Prompt:
Copy each line holding the string "image".

Provided data:
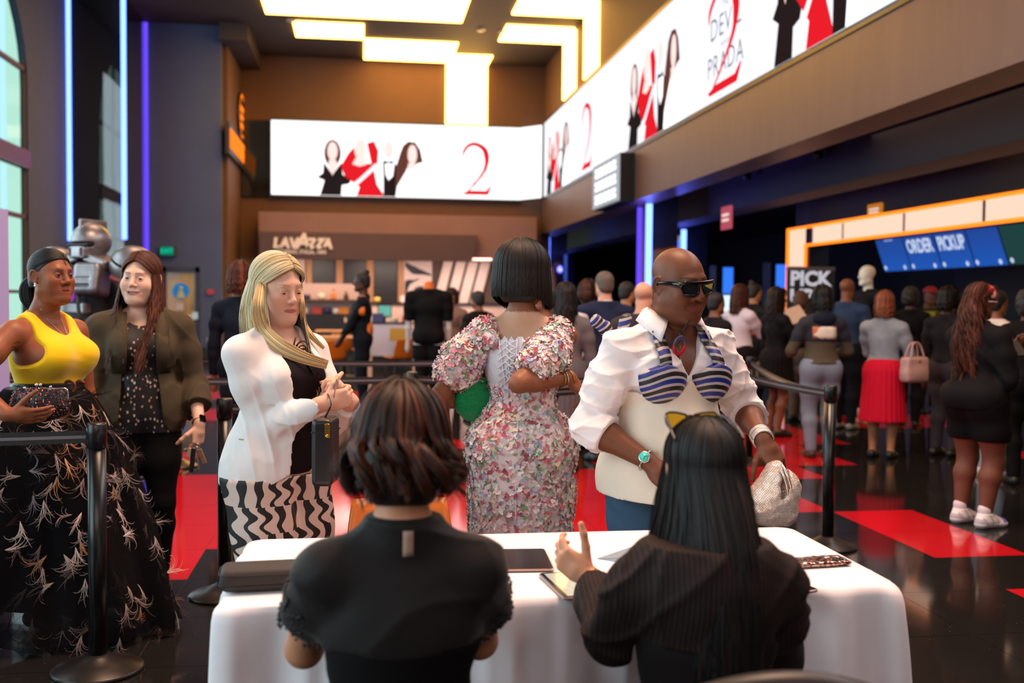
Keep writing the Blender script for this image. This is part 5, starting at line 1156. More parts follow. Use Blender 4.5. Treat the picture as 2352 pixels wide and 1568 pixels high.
def person_bald_man():
    pl = Place(1.10, 3.70, -163); r = pl.root('bald man in dark sunglasses, white shirt and striped bustier, leaning toward the table')
    sk = rgb('#6e4029'); wR = pl.L(1492, 1062, 3.46); wL = pl.L(1752, 1008, 3.56)
    face = dict(jaw=1.10, nose=1.28, lips=1.15, mw=1.12, fat=1.0, stubble=.35, brow=(.01, .006, .005), brows=.8, lipc=rgb('#8a463a'), blush=.1, smile=.1, open=.004, browup=1)
    f = Fig(1.695, False, 1.20, 1.22, bust=0, skin_c=sk, face=face, lean=.14, hyaw=.17, hpitch=.05, hroll=.05, hfwd=.035, neck=1.22, armr=1.22, shw=.93, head=1.09, belly=1.08, handR=wR, handL=wL, poleR=(.8, -.8, -.3), poleL=(-.55, -1, .1),
            hdR=pl.V((.55, -.55, -.62)), hnR=pl.V((.2, .8, -.3)), hkR=dict(curl=(.3, .35, .4, .4)), hdL=pl.V((.35, -.45, -.80)), hnL=pl.V((.0, .75, -.45)), hkL=dict(curl=(.55, .65, .7, .75), thumb=(.3, .2)), legr=1.05, belly_=1)
    def colf(V, C):
        p = ((V-f.hc) @ f.RH)/f.hs
        fur = np.zeros(len(V))
        for z0 in (.040, .050, .061): fur += np.exp(-((p[:, 2]-z0-.006*np.cos(p[:, 0]*60))**2)/.0000035)*(np.abs(p[:, 0]) < .045)*(p[:, 1] > .06)
        return C*(1-.22*np.clip(fur, 0, 1)[:, None])
    f.body(r, colf=colf, eyes=True)
    # white shirt, sleeves rolled to just under the elbow
    def arm(nm, t):
        a, b = f.J['el'+nm], f.J['wr'+nm]; return sleeve_cut(a, b, t), near_limb(a, b, .105)
    cutsR, nR = arm('R', .30); cutsL, nL = arm('L', .30); nk = f.J['neck']
    zt = f.tw((0, 0, 1.25/1.735*f.H))[2]
    vz = pl.L(1606, 868, 3.5)[2]
    def cut(X, Y, Z):
        c = np.maximum(np.minimum(cutsR(X, Y, Z), -nR(X, Y, Z)), np.minimum(cutsL(X, Y, Z), -nL(X, Y, Z)))
        wv = np.clip((Z-vz)/.20, 0, 1)*.120; v = np.minimum(np.minimum(wv-np.abs(X+.0), Y-.02), Z-vz)
        nb = .072-np.sqrt((X-nk[0])**2+((Y-nk[1]-.01)*.9)**2); top = np.minimum(nb, Z-nk[2]+.06)
        return np.maximum(np.maximum(c, v), np.maximum(top, .74*1.0-Z))
    fo = folds(.006, 34, (.6, .25, .9), 3, .6); fo2 = folds(.004, 70, (.3, .6, .8), 5, .5)
    cr1, cr2 = creases(.010, 46, 5, 3), creases(.006, 90, 8, 3)
    white = fabric('shirt_white', '#efe6e6', .7, 600, .12, .03)
    cuffs = []
    for nm in 'RL':
        a, b = f.J['el'+nm], f.J['wr'+nm]; d = b-a; cuffs += [('c', a+d*.10, a+d*.27, .056, .053, .01), ('c', a-d*.02, a+d*.12, .055, .056, .02)]
    f.garment('shirt', r, white, ('hips', 'trunk', 'chest', 'uarm', 'farm'), .018, cut, .0048, lambda X, Y, Z: fo(X, Y, Z)*.6+cr1(X, Y, Z)+cr2(X, Y, Z), extra=cuffs)
    # collar flaps
    def fl(q): # q = -1 image left (his right is +x)
        s = q; n0 = nk+np.array([0, 0, .035])
        inn = [n0+np.array([s*.070, -.045, .015]), n0+np.array([s*.074, .015, .000]), n0+np.array([s*.052, .066, -.030])]
        out = [n0+np.array([s*.120, -.040, -.032]), n0+np.array([s*.128, .045, -.062]), n0+np.array([s*.105, .105, -.105])]
        mid = [(np.array(a)+b)/2+np.array([0, .012, .016]) for a, b in zip(inn, out)]
        return [bez(inn, 8), bez(mid, 8), bez(out, 8)]
    for q in (1, -1): plate([fl(q)], .004, 'collar_flap', white, r)
    # bustier: cream body with peplum, striped cups and straps
    zc = pl.L(1560, 872, 3.45)[2]; hem = pl.L(1450, 1160, 3.5)[2]; cw = f.w
    cups = []
    def stripes():
        t = NT('bustier_stripes'); v = t.coord(); s = t.n('SeparateXYZ', {0: v}); x = t.math('ABSOLUTE', t.math('ADD', s.outputs[0], 0.0))
        arc = t.math('ADD', s.outputs[2], t.math('MULTIPLY', t.math('POWER', t.math('ABSOLUTE', t.math('SUBTRACT', x, .085)), 2.0), 3.4)); no = t.noise(v, 18, 2)
        u = t.math('FRACT', t.math('MULTIPLY', t.math('ADD', arc, t.math('MULTIPLY', no, .006)), 1/.050))
        sil = t.mix(t.noise(v, 900, 2), rgb('#8a7f84'), rgb('#d0c4c4'))
        c = t.ramp(u, [(0, rgb('#15120f')), (.30, rgb('#15120f')), (.31, (0, 0, 0)), (.5, rgb('#1c2a78')), (.82, rgb('#1c2a78'))], 'CONSTANT')
        isil = t.math('MAXIMUM', t.math('MULTIPLY', t.math('GREATER_THAN', u, .31), t.math('LESS_THAN', u, .5)), t.math('GREATER_THAN', u, .82))
        t.bsdf(t.mix(isil, c, sil), .45, 0, t.bump(t.noise(v, 700, 2), .2, .002)); return keep('bustier_stripes', t)
    st = stripes(); tw = f.tw; bz = 1.0*zc
    cup = lambda q: (q*.088, .0, 0)
    base = f.tw((0, 0, 0)); c0 = [np.array([q*.098, snap(f, ('trunk', 'chest', 'hips'), (q*.098, .5, bz), (0, -1, 0), .02)[1]-.052, bz]) for q in (1, -1)]
    cream = fabric('bustier_cream', '#e3d5c2', .7, 500, .1, .03)
    def cutb(X, Y, Z):
        low = np.full(np.broadcast_shapes(X.shape, Y.shape, Z.shape), -9., f32); x = np.abs(X)
        topz = bz-.070+.060*np.exp(-((x)/.035)**2)+.02*np.clip((x-.12)/.06, 0, 1)-.06*np.clip(-(Y+.02)/.1, 0, 1); return np.maximum(Z-topz, hem-Z-.012*np.cos(X*14))
    pep = [('c', np.array([0, .03, hem+.17]), np.array([0, .045, hem-.05]), .185*f.w/1.2, .225*f.w/1.2, .08)]
    f.garment('bustier', r, cream, ('hips', 'trunk', 'chest'), .026, cutb, .005, folds(.0022, 26, (.9, .2, .3), 9, .4), extra=pep)
    for n, q in enumerate((1, -1)):
        c = c0[n]; P = [('e', c, (.100, .088, .098), 0, rotm(-.1, 0, 0))]
        V, Q = skin(P, .004, cut=lambda X, Y, Z: np.maximum(Z-(c[2]+.052-.030*np.abs(X-c[0]-q*.01)/.08-.10*np.clip(q*(c[0]-X)-.03, 0, 1)), .012-(Y-c[1])+0*X), disp=folds(.0015, 60, (.2, .1, 1), 4, .3))
        mesh('cup', V, Q, st, r)
    for q in (1, -1):
        pts = []
        for k in range(9):
            u = k/8; x = q*(.112-.016*u); z = bz+.045+.118*u; pts.append(snap(f, ('trunk', 'chest'), (x, .6, z), (0, -1, 0), .034))
        G = []
        for dx in (-.024, 0, .024): G.append([p+np.array([dx, 0, 0]) for p in pts])
        plate([G], .005, 'strap', st, r)
    # bow of the same cloth behind the right shoulder
    sh = f.J['shR']+np.array([-.045, -.085, .035])
    for d, w2 in (((.075, -.02, .055), .030), ((-.04, -.03, .065), .028)):
        e = sh+np.array(d); V, Q = skin([('c', sh, e, .012, w2, .01)], .004, disp=lambda X, Y, Z: .006*np.sin(80*X+50*Z)+.01*np.abs(Y-e[1])/.03); mesh('bow_loop', V, Q, st, r)
    # jeans and shoes
    f.garment('jeans', r, fabric('denim', '#3c566e', .8, 900, .3, .25), ('hips', 'thigh', 'shin'), .012, lambda X, Y, Z: np.maximum(Z-hem-.06, .06-Z)+0*X*Y, .009, folds(.005, 30, (.2, .3, 1), 2))
    for nm in 'RL': f.garment('shoe', r, plain('shoe_black', '#141212', .4), ('foot'+nm,), .012, None, .008)
    # sunglasses
    blk = plain('glasses_black', '#0a0b0d', .12); m = MB(); hp = lambda x, y, z: tuple(f.headpt(x, y, z)); RM = Matrix(f.RH.tolist())
    m.tube([hp(x, .103-.9*x*x*4.0, .021) for x in np.linspace(-.070, .070, 17)], .0045*f.hs, 6); m.tube([hp(x, .104-3.2*x*x, .0245) for x in np.linspace(-.068, .068, 17)], .0030*f.hs, 6)
    for q in (-1, 1):
        loop = [(.012, .016), (.010, -.008), (.020, -.017), (.052, -.018), (.066, -.010), (.068, .016)]
        m.tube([hp(q*x, .1035-3.4*x*x, z) for x, z in [tuple(p) for p in bez(loop+[loop[0]], 26)]], .0033*f.hs, 6)
        m.tube([hp(q*x, y, z) for x, y, z in ((.068, .088, .014), (.073, .075, .013), (.079, .03, .010), (.0835, -.01, .006), (.081, -.03, -.012))], [.006*f.hs, .009*f.hs, .0075*f.hs, .005*f.hs, .003*f.hs], 8, .45, up=tuple(f.RH @ np.array([1., 0, 0])))
    g = m.build('sunglasses', blk, r); m = MB()
    for q in (-1, 1):
        C = [hp(q*x, .1030-3.4*x*x, z) for x, z in [tuple(p) for p in bez(loop+[loop[0]], 26)[:-1]]]; m.add(C, [tuple(range(len(C)))])
    lens = NT('dark_lens'); lens.bsdf((.012, .013, .016), .04, .0, None, Specular_IOR_Level=.9); keep('dark_lens', lens); m.build('lens', MATS['dark_lens'], g)
    # cord with an oval two-colour ring pendant, thin gold chain
    ps = lambda x, z, o=.004: snap(f, ('trunk', 'chest', 'neck', 'head'), (x, .6, z), (0, -1, 0), o)
    pen = pl.L(1577, 795, 3.50); px, pz = pen[0], pen[2]; front = ps(px, pz, .030)
    cord = [nk+np.array([.078, -.02, .045]), nk+np.array([.072, .045, .012]), ps(px+.030, pz+.085, .006), front+np.array([0, .004, .034])]
    c2 = [nk+np.array([-.078, -.02, .045]), nk+np.array([-.070, .045, .016]), ps(px-.028, pz+.088, .006), front+np.array([0, .004, .034])]
    m = MB(); m.tube(bez(cord, 18), .0022, 6).tube(bez(c2, 18), .0022, 6).tube([front+np.array([0, .008, .052]), front+np.array([.002, .012, .026])], .004, 6); m.build('necklace_cord', plain('cord_black', '#15100f', .6), r)
    RP = rotm(-.35, .12, 0); V, Q, C = [], [], []; n, k = 40, 10
    for i in range(n):
        t = 2*PI*i/n
        for j in range(k):
            a = 2*PI*j/k; rr = 1+.30*math.cos(a); V.append(front+np.array([0, .003, 0])+RP @ np.array([.0225*rr*math.cos(t), .0055*math.sin(a), .031*rr*math.sin(t)])); C.append(rgb('#4c4660') if math.sin(t) > .05 else rgb('#c8222f'))
    Q = [(i*k+j, ((i+1) % n)*k+j, ((i+1) % n)*k+(j+1) % k, i*k+(j+1) % k) for i in range(n) for j in range(k)]; mesh('pendant', V, Q, vcol('pendant', .35), r, C)['label'] = 'oval ring pendant, grey above and red below'
    m = MB(); m.tube(bez([nk+np.array([-.066, .03, .03]), ps(px-.024, pz+.05, .004), ps(px-.022, pz-.01, .004), ps(px-.004, pz-.055, .006)], 16), .0011, 5); m.ball(tuple(ps(px-.004, pz-.058, .008)), (.008, .004, .010)); m.build('thin_chain', plain('gold', '#c9963c', .25, 1), r)
    # watch and bracelets
    d = unit(f.J['wrR']-f.J['elR']); w0 = f.J['wrR']-d*.015; m = MB(); m.tube(ring_pts(w0, d, .033, 28), .010, 8, .35, up=tuple(d)); b = m.build('watch', plain('steel', '#c8c4c0', .22, .9), r)
    vd = pl.V((-.35, -.85, .40)); vd = unit(vd-d*(vd@d)); RW = Matrix(np.stack([np.cross(d, vd), d, vd], 1).tolist()); wc = w0+vd*.034
    MB().lathe([(.0195, -.004), (.021, .0), (.021, .006), (.0185, .0085)], tuple(wc), 28, RW).build('watch_case', plain('steel', '#c8c4c0', .22, .9), b); MB().lathe([(.0172, .0082), (.0172, .0092)], tuple(wc), 28, RW).build('dial', plain('dial_turquoise', '#46c9b8', .3), b)['label'] = 'turquoise watch dial'
    m = MB(); k = RW
    for a, ln in ((.5, .010), (2.4, .013)): m.tube([wc+vd*.0098, wc+vd*.0098+(np.cross(d, vd)*math.cos(a)+d*math.sin(a))*ln], .0008, 5)
    m.build('watch_hands', plain('hand_dark', '#20302e', .4), b)
    d = unit(f.J['wrL']-f.J['elL']); m = MB()
    for j in range(5): m.tube(ring_pts(f.J['wrL']-d*(.036-.011*j), d+np.array([.05*math.sin(j*2), .05*math.cos(j*3), 0]), .0365, 30), .0042, 6)
    m.build('bracelets', plain('bracelet_silver', '#d8cfc8', .3, .7, bump=.6, scale=500), r)
    # silver woven clutch held in the left hand
    hand = pl.W(f.J['wrL']+unit(pl.V((.35, -.45, -.80)))*.11); c = aty(1772, 1128, 3.50)
    q = thing('clutch_bag', 'silver woven pillow clutch with a frame top, held over the table\'s right corner', 'handbag', tuple(c), rad(-8))
    wv = NT('silver_weave'); v = wv.coord(); br = wv.n('TexBrick', {'Vector': wv.coord('Object', (1, 1, 1), (PI/2, 0, 0)), 'Scale': 70.0, 'Color1': (1, 1, 1, 1), 'Color2': (.8, .8, .8, 1), 'Mortar': (0, 0, 0, 1), 'Mortar Size': .09, 'Mortar Smooth': .9, 'Brick Width': .55, 'Row Height': .32}); no = wv.noise(v, 60, 3)
    wv.bsdf(wv.mix(no, rgb('#d8c2b6'), rgb('#fbeee6')), .30, .45, wv.bump(wv.math('ADD', br.outputs[0], wv.math('MULTIPLY', no, .8)), 1.0, .006)); keep('weave', wv)
    V, Q = skin([('e', (0, 0, -.03), (.088, .062, .082), 0, None), ('c', (-.05, 0, -.075), (.055, 0, -.085), .034, .034, .05), ('c', (.015, -.004, .065), (.045, .0, .02), .045, .055, .05), ('-e', (.038, -.035, .045), (.013, .055, .065), .02, rotm(0, .18, 0))], .0035, disp=lambda X, Y, Z: .0014*np.sin(150*Z+20*X)*np.sin(90*X+60*Y))
    mesh('bag_body', V, Q, MATS['weave'], q); m = MB()
    for dx in (-.0065, .0065): m.tube(bez([(.052+dx, -.05, -.010), (.044+dx, -.056, .035), (.030+dx, -.045, .078), (.022+dx, -.01, .100), (.022+dx, .03, .098), (.03+dx, .055, .06)], 24), .0052, 8)
    m.build('frame', plain('frame_silver', '#d9c6bb', .25, .8), q)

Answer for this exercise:
Keep writing the Blender script for this image. This is part 5, starting at line 1156. More parts follow. Use Blender 4.5. Treat the picture as 2352 pixels wide and 1568 pixels high.
    def fl(q): # q = -1 image left (his right is +x)